Esta necesidad no debería diluirse en contextos no democráticos. Frente a la proliferación de “partidos cartel” (suerte de agencias semi-estatales según Katz y Mair; alineados por tanto con las preferencias y motivaciones del oficialismo) si algo resulta indispensable en casos como el venezolano es la preservación de contrapesos, los cauces de la representación política. Partidos capaces de promover la organización ciudadana, articularse con la sociedad civil, adquirir/desplegar influencia efectiva y habilitar intermediaciones con un Estado cuyo interés apunta a lo contrario: la despolitización social, la desmoralización y dislocación del adversario. Por supuesto, el reto se problematiza si al trastorno externo sumamos la grave crisis interna de organizaciones que subsisten sin resolver problemas de fondo ni alinear visiones en materia de teorías del cambio. (La periodista Celina Carquez informaba en un polémico reportaje sobre la muy pública crisis de Primero Justicia, por cierto; apenas un vistazo dramático de la serie de grietas y desencuentros intra-partido que se mantuvo en suspenso pero no menos latente a partir de la celebración de primarias. La coyuntura electoral contuvo, pero no zanjó el problema del decaimiento-declive-descomposición ni entrevió alternativas para la reaparición-revitalización-resurgimiento institucional.)
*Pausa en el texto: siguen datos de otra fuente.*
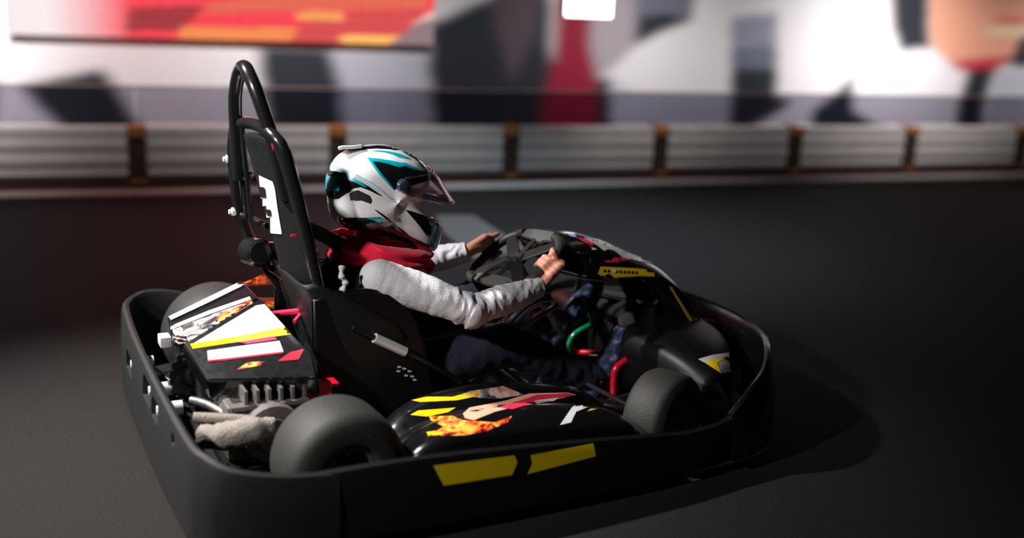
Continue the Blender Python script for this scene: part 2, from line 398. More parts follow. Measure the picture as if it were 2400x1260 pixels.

La incertidumbre agudizada a partir del golpe institucional del 28J, la caducidad de las herramientas de análisis para abordar un entorno que por complejo, volátil, impredecible y ambiguo eclipsó todas las previsiones, nos recuerda que una interpelación responsable y descarnada sobre el rol democratizador de los partidos sigue pendiente. ¿Cómo abrir esas ventanas en condiciones tan restrictivas? ¿Cómo convertir el apoyo popular en palanca irrefutable de cambio? ¿Cómo impulsar una cantidad suficiente de consensos para reequilibrar el sistema a través de nuevos actores? ¿Qué posturas se barajan respecto a dilemas que jamás prescriben, participar o no en elecciones 2025? Preguntas que, más que de un mero rediseño de narrativas, dependerán de una labor de reorganización interna impulsada por la comprensión y la autocrítica. Otra vez, conciliar la realidad con las expectativas sobre una verdad compartida es parte crucial de esa faena.